Ulama Tebuireng Dukung Fatwa Haram Sound Horeg: Islam Ajarkan Kedamaian

KH Nur Hannan, salah satu ulama terkemuka dari Pondok Pesantren Tebuireng di Jombang, Jawa Timur, menyatakan dukungannya terhadap fatwa haram yang dikeluarkan oleh sejumlah pesantren di Jawa Timur terkait penggunaan sound horeg.

Fatwa ini, menurutnya, penting karena kebisingan yang dihasilkan oleh sound horeg sering kali mengganggu kenyamanan masyarakat dan bertentangan dengan prinsip-prinsip syariat Islam yang mengajarkan kedamaian dan ketertiban.

Dalam wawancara, KH Nur Hannan menegaskan bahwa dalam Islam, menjaga ketenangan lingkungan merupakan bagian dari ajaran agama yang harus diperhatikan.

“Islam mengajarkan kedamaian, dan penggunaan sound horeg yang menimbulkan kebisingan berlebihan jelas bertentangan dengan ajaran ini,” ujarnya.

Fatwa haram terhadap sound horeg pertama kali dikeluarkan oleh Pondok Pesantren Besuk di Pasuruan, Jawa Timur. Menurut mereka, suara keras yang ditimbulkan oleh sound horeg dapat mengganggu ketenangan masyarakat sekitar, terutama bagi mereka yang membutuhkan istirahat atau memiliki kebutuhan khusus.

Sebagaimana disampaikan oleh salah satu pengurus pesantren, “Kami mendapat banyak keluhan dari warga sekitar, terutama mereka yang sedang beristirahat atau memiliki anak kecil.”

Selain mengganggu kenyamanan, penggunaan sound horeg juga dianggap tidak sesuai dengan norma kesopanan.

“Hiburan yang disajikan melalui sound horeg sering kali mengandung konten yang tidak pantas dan berisiko merusak moral generasi muda,” tambah pengurus pesantren tersebut.

Majelis Ulama Indonesia (MUI) Jawa Timur turut memberikan dukungan terhadap pelarangan penggunaan sound horeg.

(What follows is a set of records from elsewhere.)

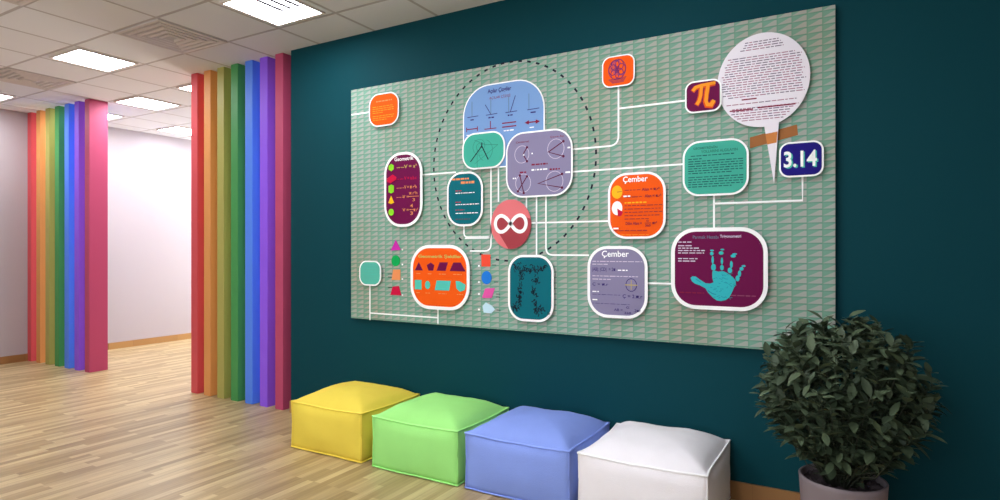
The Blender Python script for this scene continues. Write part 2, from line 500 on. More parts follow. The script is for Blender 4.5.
def board_material():
    m = bpy.data.materials.new('patterned_board'); m.use_nodes = True; nt = m.node_tree; b = nt.nodes['Principled BSDF']
    N = nt.nodes.new; K = nt.links.new

    def math_(op, a, b_=None, c=None):
        n = N('ShaderNodeMath'); n.operation = op
        for i, v in enumerate((a, b_, c)):
            if v is None: continue
            if isinstance(v, (int, float)): n.inputs[i].default_value = v
            else: K(v, n.inputs[i])
        return n.outputs[0]
    tc = N('ShaderNodeTexCoord'); sp = N('ShaderNodeSeparateXYZ'); K(tc.outputs['Object'], sp.inputs[0])
    s = math_('FRACT', math_('DIVIDE', math_('ADD', sp.outputs[0], 10), .0722))
    t = math_('FRACT', math_('DIVIDE', math_('ADD', sp.outputs[2], 10), .0356))
    hgt = math_('MULTIPLY_ADD', s, .98, -.02)
    ss = lambda x, a0, a1: (lambda n: (setattr(n, 'interpolation_type', 'SMOOTHSTEP'), K(x, n.inputs[0]),
                            setattr(n.inputs[1], 'default_value', a0), setattr(n.inputs[2], 'default_value', a1), n.outputs[0])[-1])(N('ShaderNodeMapRange'))
    wedge = math_('MULTIPLY', ss(math_('SUBTRACT', math_('ADD', hgt, .2), t), -.05, .05), ss(t, .17, .25))
    dark = math_('SUBTRACT', 1, math_('ABSOLUTE', math_('DIVIDE', math_('SUBTRACT', t, .13), .13)))
    dark = math_('MULTIPLY', math_('MAXIMUM', dark, 0), math_('MULTIPLY_ADD', s, .7, .3))
    edge = ss(s, .0, .12)
    mx = N('ShaderNodeMix'); mx.data_type = 'RGBA'; mx.inputs[6].default_value = lin('#76a490'); mx.inputs[7].default_value = lin('#a4aaa2')
    K(wedge, mx.inputs[0])
    m2 = N('ShaderNodeMix'); m2.data_type = 'RGBA'; K(mx.outputs[2], m2.inputs[6]); m2.inputs[7].default_value = lin('#4b7866')
    K(math_('MULTIPLY', dark, .6), m2.inputs[0])
    m3 = N('ShaderNodeMix'); m3.data_type = 'RGBA'; m3.inputs[6].default_value = lin('#6b967f'); K(m2.outputs[2], m3.inputs[7]); K(math_('MULTIPLY_ADD', edge, .6, .4), m3.inputs[0])
    nz = N('ShaderNodeTexNoise'); nz.inputs['Scale'].default_value = 1.7; K(tc.outputs['Object'], nz.inputs['Vector'])
    m4 = N('ShaderNodeMix'); m4.data_type = 'RGBA'; m4.blend_type = 'MULTIPLY'; K(m3.outputs[2], m4.inputs[6]); m4.inputs[7].default_value = (1.0, .86, .78, 1)
    K(ss(nz.outputs['Fac'], .45, .75), m4.inputs[0])
    K(m4.outputs[2], b.inputs['Base Color']); b.inputs['Roughness'].default_value = .6; b.inputs['Specular IOR Level'].default_value = .12
    return m


board = empty('mathematics_board', (-1.75, BY, BZ0), label='long green patterned mathematics board with coloured rounded cards on the teal wall', category='board')
MB().box(BX0, BX1, BY, WALL_Y - .004, BZ0, BZ1).build('backing', board_material(), board)
M_white = mat('card_white', '#ffffff', .5)
CM = lambda n, h: mat('print_' + n, h, .65, .1)
C_or = CM('orange', '#f05a10'); C_pu = CM('purple', '#6a0f46'); C_te = CM('teal', '#0b6672'); C_bl = CM('blue', '#7a9fd2')
C_gr = CM('green', '#45ae98'); C_la = CM('lavender', '#8a83a2'); C_sal = CM('salmon', '#de7478'); C_dsal = CM('dark_salmon', '#a34048')
C_navy = CM('navy', '#20187a'); C_dk = CM('dark', '#1d2230'); C_red = CM('crimson', '#c81440'); C_ma = CM('maroon', '#86203f')
C_mint = CM('mint', '#52bfae'); C_ye = CM('yellow', '#f6b820'); C_lm = CM('lime', '#8bd62a'); C_cy = CM('cyan', '#35b5bd')
C_amber = CM('amber', '#f59a2a'); C_pale = CM('pale', '#d9cbe0'); C_mg = CM('magenta', '#c52fa5'); C_em = CM('emerald', '#10a452')
C_sky = CM('sky', '#2478d6'); C_pk = CM('pink', '#e85aa8'); C_ice = CM('ice', '#c2dfee'); C_brn = CM('tan', '#a0683c'); C_brn2 = CM('tan_light', '#d08548')
C_gy = CM('grey', '#6a7f95'); C_peach = CM('peach', '#e8905a'); C_gold = CM('gold', '#c9b25a'); C_ind = CM('indigo', '#3b2a70'); C_dgr = CM('deep_green', '#2f7a6c')


def rrect(x0, x1, z0, z1, r, n=9):
    pts = []
    for cx, cz, a0 in ((x1 - r, z0 + r, -90), (x1 - r, z1 - r, 0), (x0 + r, z1 - r, 90), (x0 + r, z0 + r, 180)):
        for i in range(n + 1):
            a = math.radians(a0 + 90 * i / n); pts.append((cx + r * math.cos(a), cz + r * math.sin(a)))
    return pts


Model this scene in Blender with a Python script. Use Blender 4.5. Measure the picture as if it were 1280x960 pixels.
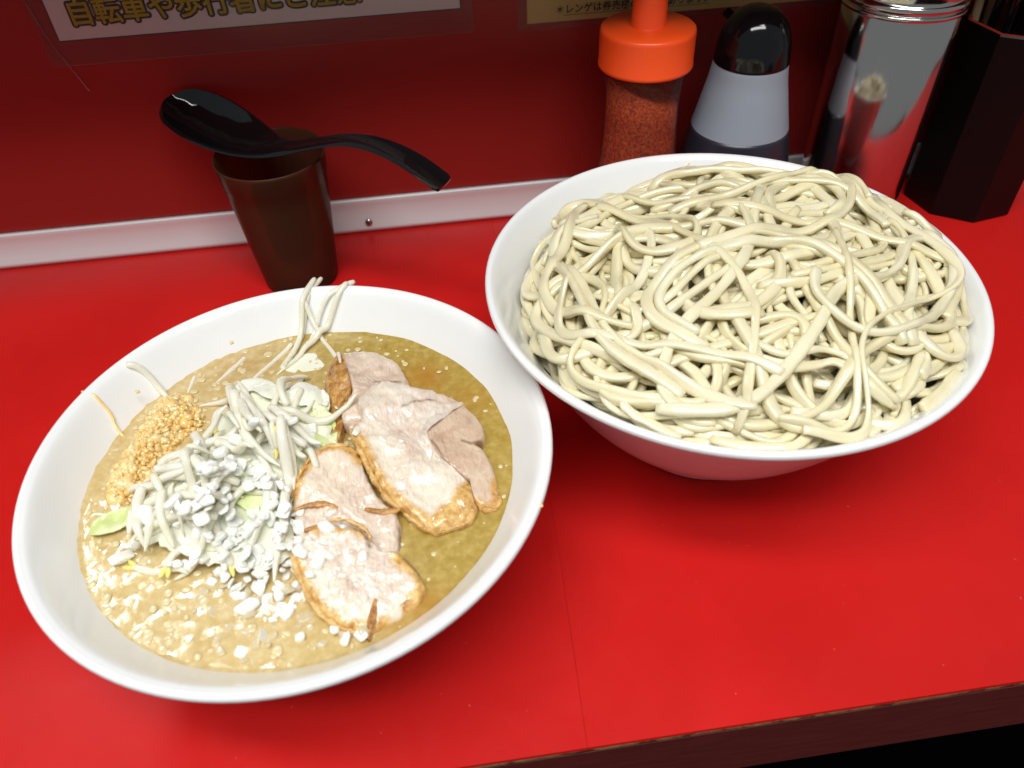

Ketua Komisi Fatwa MUI Jawa Timur, KH Ma’ruf Khozin, menilai bahwa keberadaan sound horeg telah banyak menimbulkan keresahan di tengah masyarakat.

“Bukan hanya dalam acara takbiran, tetapi juga dalam berbagai acara hiburan, suara keras ini sering kali mengganggu orang yang sedang beribadah atau beristirahat,” ujarnya.

KH Ma’ruf Khozin juga mengungkapkan bahwa banyak pengaduan yang diterima terkait dampak kebisingan ini.

“Kami menerima banyak keluhan dari masyarakat yang merasa terganggu, termasuk mereka yang sedang sakit atau mengaji di pesantren,” katanya.

Dengan adanya dukungan dari berbagai pihak, diharapkan penggunaan sound horeg dapat dikendalikan dan disesuaikan dengan norma yang berlaku.

“Pelarangan ini bertujuan untuk menjaga ketenangan masyarakat dan menghindari kerugian yang ditimbulkan dari kebisingan tersebut,” ujar KH Nur Hannan.